● **Required work**: Leave out the pictures and print only the lines from the one with "Write a Blender" through the one with "PI = math.pi", exactly as they are.

****************************************

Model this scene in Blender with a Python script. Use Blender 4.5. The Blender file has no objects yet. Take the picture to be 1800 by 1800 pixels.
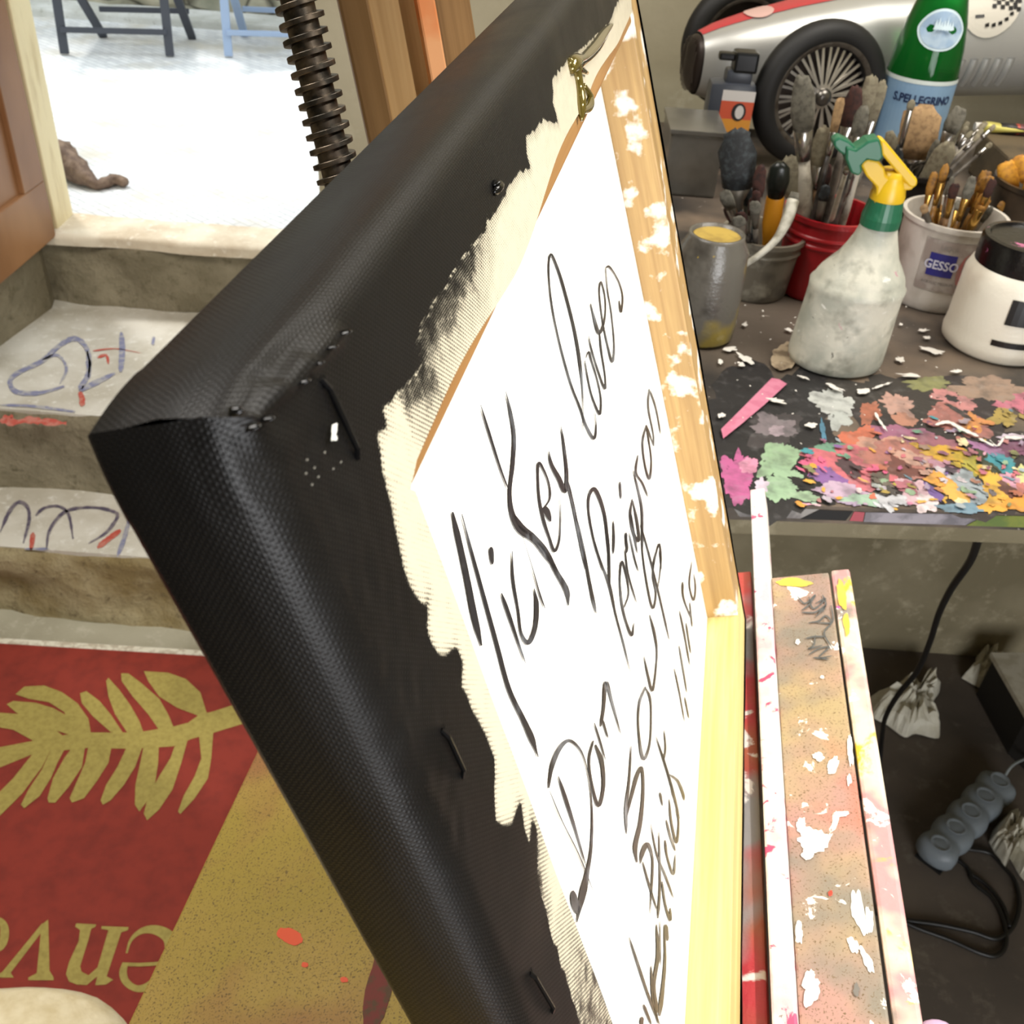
import bpy, bmesh, math, random
import numpy as np
from mathutils import Vector, Matrix, noise as mnoise
random.seed(7)
SC = bpy.context.scene
COL = SC.collection
# ------------------------------------------------------------------ camera model (image = 1800 x 1800, focal 1800 px)
F = 1800.0
def nz(v):
    v = np.array(v, float); return v/np.linalg.norm(v)
_down = nz([-180, 2400, F]); _up = -_down
_fw = nz(np.array([0, 0, 1.])-_up[2]*_up)
_rt = np.cross(_fw, _up)
if _rt[0] < 0: _rt = -_rt
RC = np.array([_rt, _fw, _up])
def ray(x, y): return RC @ nz([x-900, y-900, F])
def pz(x, y, z):
    d = ray(x, y); return d*(z/d[2])
def py(x, y, Y):
    d = ray(x, y); return d*(Y/d[1])
def ppl(x, y, p0, n):
    d = ray(x, y); return d*(np.dot(p0, n)/np.dot(d, n))
cam = bpy.data.cameras.new('camera'); camo = bpy.data.objects.new('camera', cam); COL.objects.link(camo)
cam.sensor_width = 36; cam.sensor_fit = 'HORIZONTAL'; cam.lens = 36.0
cam.clip_start = 0.01; cam.clip_end = 60
mx = Matrix.Identity(4)
cx, cyv, cz = RC @ np.array([1., 0, 0]), RC @ np.array([0, -1., 0]), RC @ np.array([0, 0, -1.])
for i in range(3):
    mx[i][0] = cx[i]; mx[i][1] = cyv[i]; mx[i][2] = cz[i]
camo.matrix_world = mx
cam.dof.use_dof = True; cam.dof.focus_distance = 0.27; cam.dof.aperture_fstop = 55
SC.camera = camo
# ------------------------------------------------------------------ world, lights, exposure
SC.view_settings.view_transform = 'Standard'; SC.view_settings.look = 'None'
SC.view_settings.exposure = 0.0; SC.view_settings.gamma = 1.0
SC.view_settings.use_curve_mapping = False
w = bpy.data.worlds.new('overcast_sky'); SC.world = w; w.use_nodes = True
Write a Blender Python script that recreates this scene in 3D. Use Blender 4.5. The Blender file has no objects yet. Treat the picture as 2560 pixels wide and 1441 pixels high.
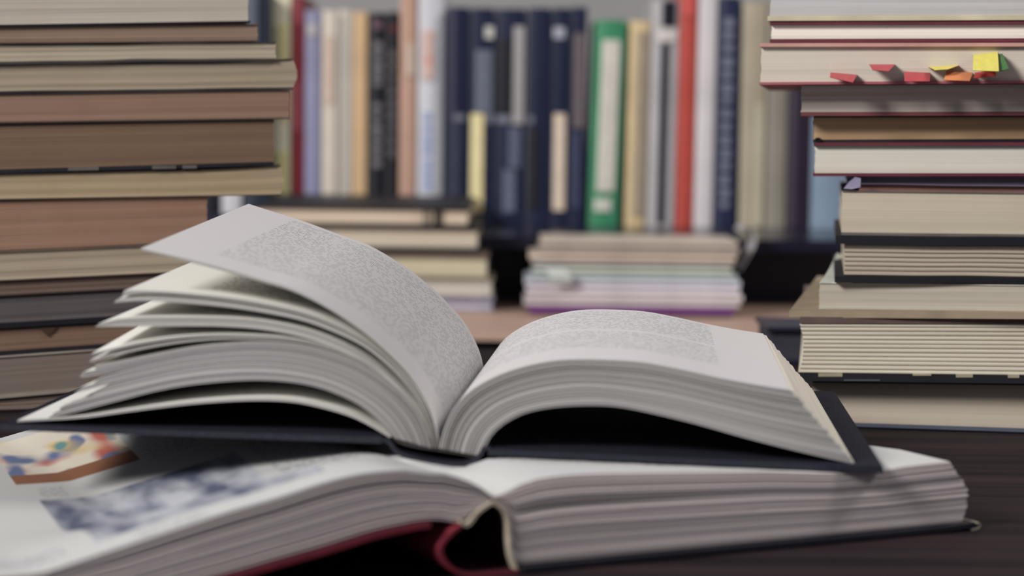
import bpy, bmesh, math, random, zlib
from mathutils import Vector, Matrix, noise as mnoise

random.seed(7)
SC = bpy.context.scene
COL = SC.collection
PI = math.pi

# ------------------------------------------------------------------ camera
HC = 0.161                 # camera height above the desk top
F = 5200.0                 # focal length in pixels of the 2560 px frame
PITCH = math.atan((720.5 - 300.0) / F)
ROLL = 0.012
cd = bpy.data.cameras.new('camera')
cam = bpy.data.objects.new('camera', cd)
COL.objects.link(cam)
cam.matrix_world = (Matrix.Translation((0, 0, HC)) @ Matrix.Rotation(PI / 2 - PITCH, 4, 'X')
                    @ Matrix.Rotation(ROLL, 4, 'Z'))
cd.sensor_fit = 'HORIZONTAL'
cd.sensor_width = 36.0
cd.lens = F / 2560.0 * 36.0
cd.clip_start = 0.01
cd.clip_end = 50
cd.dof.use_dof = True
cd.dof.focus_distance = 0.985
cd.dof.aperture_fstop = 7.2
SC.camera = cam

# ------------------------------------------------------------------ world, light, exposure
SC.view_settings.view_transform = 'Standard'
SC.view_settings.look = 'None'
SC.view_settings.gamma = 1.0
SC.view_settings.use_curve_mapping = False
SC.view_settings.exposure = 0.0
W = bpy.data.worlds.new('room_light')
SC.world = W
W.use_nodes = True
W.node_tree.nodes['Background'].inputs[0].default_value = (0.80, 0.83, 1.0, 1)
W.node_tree.nodes['Background'].inputs[1].default_value = 0.21


def area(name, loc, target, size, power, col):
    l = bpy.data.lights.new(name, 'AREA')
    l.shape = 'RECTANGLE'
    l.size, l.size_y = size
    l.energy = power
    l.color = col
    o = bpy.data.objects.new(name, l)
    COL.objects.link(o)
    o.location = loc
    o.rotation_euler = (Vector(target) - Vector(loc)).to_track_quat('-Z', 'Y').to_euler()
    return o


area('window_daylight', (-3.55, -1.8, 2.8), (0.1, 1.2, 0.05), (1.4, 1.4), 320, (1.0, 0.975, 0.945))
area('ceiling_lamp', (1.35, 1.0, 1.7), (0.2, 1.1, 0.0), (0.5, 0.5), 22, (1.0, 0.96, 0.92))

# ------------------------------------------------------------------ picture to place
_rr = cam.matrix_world.to_3x3()
RX, RU, RF = _rr.col[0].copy(), _rr.col[1].copy(), -_rr.col[2].copy()
CAMP = Vector((0, 0, HC))


def ray(px, py):
    return RF + RX * ((px - 1280.0) / F) - RU * ((py - 720.5) / F)


def at_d(px, py, Y):
    r = ray(px, py)
    return CAMP + r * (Y / r.y)


def at_z(px, py, z):
    r = ray(px, py)
    return CAMP + r * ((z - HC) / r.z)


def on_plane(px, py, P0, n):
    r = ray(px, py)
    return CAMP + r * ((P0 - CAMP).dot(n) / r.dot(n))


# ------------------------------------------------------------------ materials
def lin(c):
    return tuple(((v / 255.0) / 12.92 if v / 255.0 <= 0.04045 else ((v / 255.0 + 0.055) / 1.055) ** 2.4) for v in c[:3])


class NT:
    def __init__(self, name):
        self.m = bpy.data.materials.new(name)
        self.m.use_nodes = True
        self.t = self.m.node_tree
        self.b = self.t.nodes['Principled BSDF']
        self.b.inputs['Specular IOR Level'].default_value = 0.3

    def node(self, kind, **kw):
        n = self.t.nodes.new(kind)
        for k, v in kw.items():
            setattr(n, k, v)
        return n

    def put(self, sock, v):
        if isinstance(v, (int, float)):
            sock.default_value = v
        elif isinstance(v, (tuple, list)):
            sock.default_value = tuple(v) + (1,) if len(v) == 3 and sock.type == 'RGBA' else tuple(v)
        else:
            self.t.links.new(v, sock)

    def math(self, op, a, b=0.0, c=None):
        n = self.node('ShaderNodeMath', operation=op)
        self.put(n.inputs[0], a)
        self.put(n.inputs[1], b)
        if c is not None:
            self.put(n.inputs[2], c)
        return n.outputs[0]

    def mix(self, f, a, b):
        n = self.node('ShaderNodeMix', data_type='RGBA')
        self.put(n.inputs['Factor'], f)
        self.put(n.inputs[6], a)
        self.put(n.inputs[7], b)
        return n.outputs[2]

    def uv(self):
        tc = self.node('ShaderNodeTexCoord')
        s = self.node('ShaderNodeSeparateXYZ')
        self.t.links.new(tc.outputs['UV'], s.inputs[0])
        return s.outputs[0], s.outputs[1], tc

    def vec(self, x, y, z=0.0):
        n = self.node('ShaderNodeCombineXYZ')
        for i, v in enumerate((x, y, z)):
            self.put(n.inputs[i], v)
        return n.outputs[0]

    def noise(self, vec, scale=1.0, detail=2.0, rough=0.5):
        n = self.node('ShaderNodeTexNoise')
        if vec is not None:
            self.t.links.new(vec, n.inputs['Vector'])
        n.inputs['Scale'].default_value = scale
        n.inputs['Detail'].default_value = detail
        n.inputs['Roughness'].default_value = rough
        return n.outputs['Fac']

    def ramp(self, f, lo, hi):
        n = self.node('ShaderNodeMapRange')
        self.put(n.inputs['Value'], f)
        n.inputs['From Min'].default_value = lo
        n.inputs['From Max'].default_value = hi
        return n.outputs[0]

    def box(self, U, V, u0, u1, v0, v1):
        m = self.math
        a = m('MULTIPLY', m('GREATER_THAN', U, u0), m('LESS_THAN', U, u1))
        b = m('MULTIPLY', m('GREATER_THAN', V, v0), m('LESS_THAN', V, v1))
        return m('MULTIPLY', a, b)

    def print_lines(self, U, V, pitch, letter=0.0013, cut=0.33):
        """ink mask of unreadable small type running along U, one line every pitch of V"""
        m = self.math
        q = m('DIVIDE', V, pitch)
        row = m('FLOOR', q)
        fr = m('FRACT', q)
        band = m('MULTIPLY', m('GREATER_THAN', fr, 0.36), m('LESS_THAN', fr, 0.68))
        wn = self.node('ShaderNodeTexWhiteNoise', noise_dimensions='2D')
        self.t.links.new(self.vec(m('FLOOR', m('DIVIDE', U, letter)), row), wn.inputs['Vector'])
        ink = m('ADD', m('MULTIPLY', m('GREATER_THAN', wn.outputs['Value'], 0.52), 0.72), 0.24)
        word = m('GREATER_THAN', self.noise(self.vec(m('MULTIPLY', U, 330.0), m('MULTIPLY', row, 7.31)), 1.0, 1.0), cut)
        return m('MULTIPLY', m('MULTIPLY', band, ink), word)


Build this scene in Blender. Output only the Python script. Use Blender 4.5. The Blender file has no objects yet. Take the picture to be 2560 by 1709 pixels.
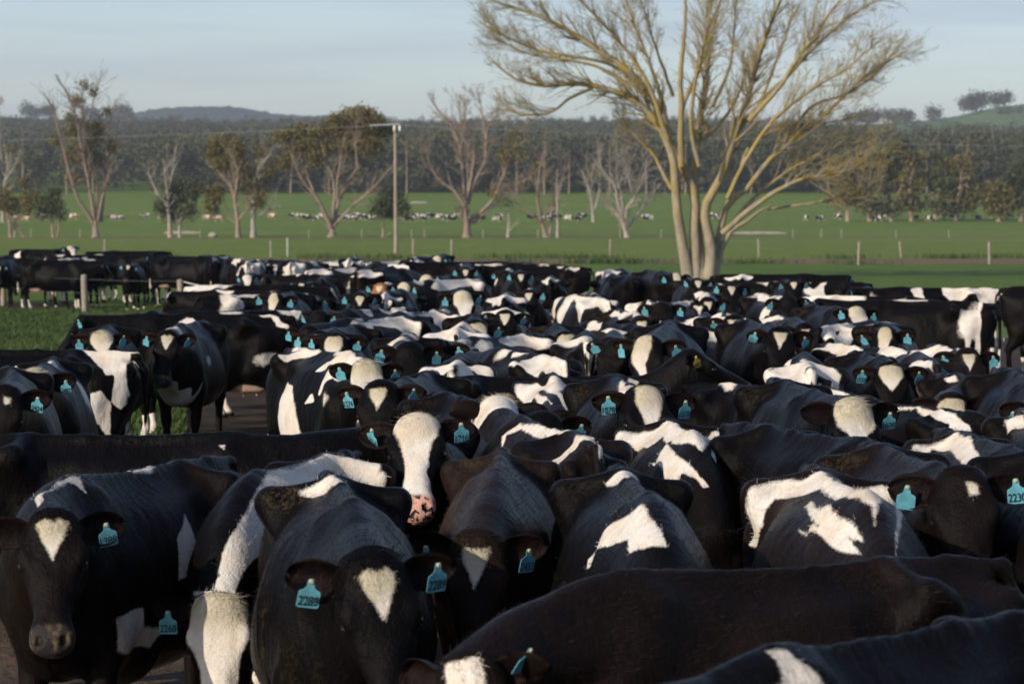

****************************************

● **Exercise output**:
Write a Blender Python script that recreates this scene in 3D. Use Blender 4.5. The Blender file has no objects yet. Treat the picture as 2560 pixels wide and 1441 pixels high.
import bpy, bmesh, math, random, zlib
from mathutils import Vector, Matrix, noise as mnoise

random.seed(7)
SC = bpy.context.scene
COL = SC.collection
PI = math.pi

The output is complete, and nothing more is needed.